Insights
When teams break down look for these 3 things...
There is a pattern to how teams break down. It rarely starts with a dramatic conflict. It starts quietly.
A decision is unclear.
A responsibility is assumed but not confirmed.
A priority shifts without being named.
People adapt.
They fill the gaps.
They work around the ambiguity.
They make judgment calls.
And for a while, it works.
Then something changes.
Deadlines tighten.
Pressure increases.
Expectations diverge.
What was manageable becomes visible.
Tension appears.
And it is almost always misdiagnosed.
We say:
communication has broken down
trust is low
people are not aligned
And those things are true.
But they are not the starting point.
They are the outcome.
In practice, I see the same three elements at play, again and again:
Trust. Integrity.
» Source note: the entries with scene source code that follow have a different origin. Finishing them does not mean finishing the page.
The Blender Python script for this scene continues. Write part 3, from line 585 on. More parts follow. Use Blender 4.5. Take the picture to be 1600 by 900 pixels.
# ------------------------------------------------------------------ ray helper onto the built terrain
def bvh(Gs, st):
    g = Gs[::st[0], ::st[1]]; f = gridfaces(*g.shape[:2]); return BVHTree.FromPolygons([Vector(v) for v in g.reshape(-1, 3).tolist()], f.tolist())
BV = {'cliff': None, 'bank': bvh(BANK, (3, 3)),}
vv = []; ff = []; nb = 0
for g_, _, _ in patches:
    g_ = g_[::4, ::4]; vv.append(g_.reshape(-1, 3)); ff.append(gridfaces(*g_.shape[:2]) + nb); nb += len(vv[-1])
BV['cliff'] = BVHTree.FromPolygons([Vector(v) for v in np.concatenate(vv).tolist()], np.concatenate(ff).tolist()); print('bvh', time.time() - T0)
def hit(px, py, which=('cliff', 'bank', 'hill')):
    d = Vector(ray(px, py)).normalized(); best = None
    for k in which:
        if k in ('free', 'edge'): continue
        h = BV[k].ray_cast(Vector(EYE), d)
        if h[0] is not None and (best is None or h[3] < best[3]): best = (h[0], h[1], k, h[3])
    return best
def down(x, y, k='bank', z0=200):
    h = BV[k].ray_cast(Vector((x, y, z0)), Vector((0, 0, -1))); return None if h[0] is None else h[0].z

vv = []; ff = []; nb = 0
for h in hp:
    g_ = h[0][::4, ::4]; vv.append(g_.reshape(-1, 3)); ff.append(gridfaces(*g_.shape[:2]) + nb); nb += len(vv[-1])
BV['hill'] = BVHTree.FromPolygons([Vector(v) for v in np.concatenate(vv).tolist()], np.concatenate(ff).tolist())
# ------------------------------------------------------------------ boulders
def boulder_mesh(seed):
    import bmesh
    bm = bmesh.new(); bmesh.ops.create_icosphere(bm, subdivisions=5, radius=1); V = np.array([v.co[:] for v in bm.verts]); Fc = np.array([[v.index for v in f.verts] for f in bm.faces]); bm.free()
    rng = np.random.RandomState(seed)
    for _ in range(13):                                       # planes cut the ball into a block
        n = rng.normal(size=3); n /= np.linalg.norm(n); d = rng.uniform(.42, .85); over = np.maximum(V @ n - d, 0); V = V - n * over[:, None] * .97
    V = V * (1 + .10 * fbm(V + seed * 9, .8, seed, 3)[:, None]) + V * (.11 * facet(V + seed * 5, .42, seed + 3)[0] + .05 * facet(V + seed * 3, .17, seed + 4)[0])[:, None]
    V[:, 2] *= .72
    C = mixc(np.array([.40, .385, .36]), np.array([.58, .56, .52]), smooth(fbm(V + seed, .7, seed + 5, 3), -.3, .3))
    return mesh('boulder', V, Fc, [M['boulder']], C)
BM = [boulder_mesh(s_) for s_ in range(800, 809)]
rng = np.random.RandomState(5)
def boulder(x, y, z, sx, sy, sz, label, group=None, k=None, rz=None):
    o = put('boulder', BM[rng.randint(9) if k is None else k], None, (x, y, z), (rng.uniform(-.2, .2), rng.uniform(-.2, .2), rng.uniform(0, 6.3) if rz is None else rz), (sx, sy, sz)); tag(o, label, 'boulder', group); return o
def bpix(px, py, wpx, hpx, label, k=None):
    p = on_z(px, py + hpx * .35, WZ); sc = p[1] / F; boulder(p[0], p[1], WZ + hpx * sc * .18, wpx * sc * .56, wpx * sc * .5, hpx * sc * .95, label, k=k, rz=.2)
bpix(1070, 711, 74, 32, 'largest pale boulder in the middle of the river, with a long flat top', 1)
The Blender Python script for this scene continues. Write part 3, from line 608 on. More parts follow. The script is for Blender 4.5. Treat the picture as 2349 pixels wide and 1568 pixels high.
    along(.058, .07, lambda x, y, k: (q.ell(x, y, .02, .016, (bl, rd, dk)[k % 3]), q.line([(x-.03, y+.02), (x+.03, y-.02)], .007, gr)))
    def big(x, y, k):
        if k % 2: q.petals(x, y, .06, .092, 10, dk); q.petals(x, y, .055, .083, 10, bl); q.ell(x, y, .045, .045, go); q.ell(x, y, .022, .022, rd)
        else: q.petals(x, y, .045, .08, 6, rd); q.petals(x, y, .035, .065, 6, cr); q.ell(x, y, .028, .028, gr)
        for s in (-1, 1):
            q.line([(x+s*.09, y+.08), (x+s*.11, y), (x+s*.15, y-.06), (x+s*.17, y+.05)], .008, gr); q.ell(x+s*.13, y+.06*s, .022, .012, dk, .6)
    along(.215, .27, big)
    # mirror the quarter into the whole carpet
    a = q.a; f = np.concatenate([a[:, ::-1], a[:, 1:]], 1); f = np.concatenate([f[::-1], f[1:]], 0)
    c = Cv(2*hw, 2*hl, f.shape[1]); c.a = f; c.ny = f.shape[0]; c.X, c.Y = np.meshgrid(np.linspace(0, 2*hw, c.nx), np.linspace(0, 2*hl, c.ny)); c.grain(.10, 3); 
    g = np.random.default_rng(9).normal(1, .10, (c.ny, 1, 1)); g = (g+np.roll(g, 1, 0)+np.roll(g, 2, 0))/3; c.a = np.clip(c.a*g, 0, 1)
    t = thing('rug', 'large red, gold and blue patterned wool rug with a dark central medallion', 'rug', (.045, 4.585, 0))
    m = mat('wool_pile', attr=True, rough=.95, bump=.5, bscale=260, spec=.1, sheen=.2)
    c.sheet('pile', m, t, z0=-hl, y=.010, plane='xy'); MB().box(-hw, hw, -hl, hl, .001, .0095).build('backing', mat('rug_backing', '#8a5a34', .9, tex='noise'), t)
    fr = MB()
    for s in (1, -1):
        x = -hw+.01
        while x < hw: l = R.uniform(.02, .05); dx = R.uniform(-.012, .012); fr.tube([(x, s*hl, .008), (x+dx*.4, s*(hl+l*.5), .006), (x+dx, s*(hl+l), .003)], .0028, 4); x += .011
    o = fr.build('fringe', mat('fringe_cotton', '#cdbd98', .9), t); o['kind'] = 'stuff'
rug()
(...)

Structure.
Not as abstract values, but as operational conditions.
Trust is not about whether people like each other.
It is about predictability.
Do I know what you will do?
Can I rely on it?
Will you follow through?
When trust is low, people compensate.
They double-check.
They hold back.
They protect themselves.
Integrity is not about moral virtue.
It is about alignment.
Are we doing what we said we would do?
Are decisions consistent with stated values?
Are expectations and actions matched?
When integrity slips, confusion sets in.
People stop taking words at face value.
They look for the real agenda.
They disengage or push harder.
Structure is where most organisations fail.
Who decides?
Who is accountable?
What takes priority when everything feels urgent?
When structure is weak, people carry the strain.
They negotiate boundaries that should be clear.
They absorb ambiguity that should be resolved.
They become the system.
By the time conflict shows up, all three are usually involved.
Trust has eroded.
Integrity is in question.
Structure is unclear or misaligned.
And we try to solve it by focusing on behaviour.
That’s why it doesn’t hold.
Because behaviour is downstream.
If you want to understand what is happening in a team, ask three questions:
Where is trust breaking down—and why?
Where is there a gap between what is said and what is done?
Where is structure unclear, missing, or ignored?
You will find the issue.
Not in personality.
In the system.
This is the lens I use in my work.
Not to simplify complexity, but to locate it.
Because once you can see where the strain sits, you can do something about it.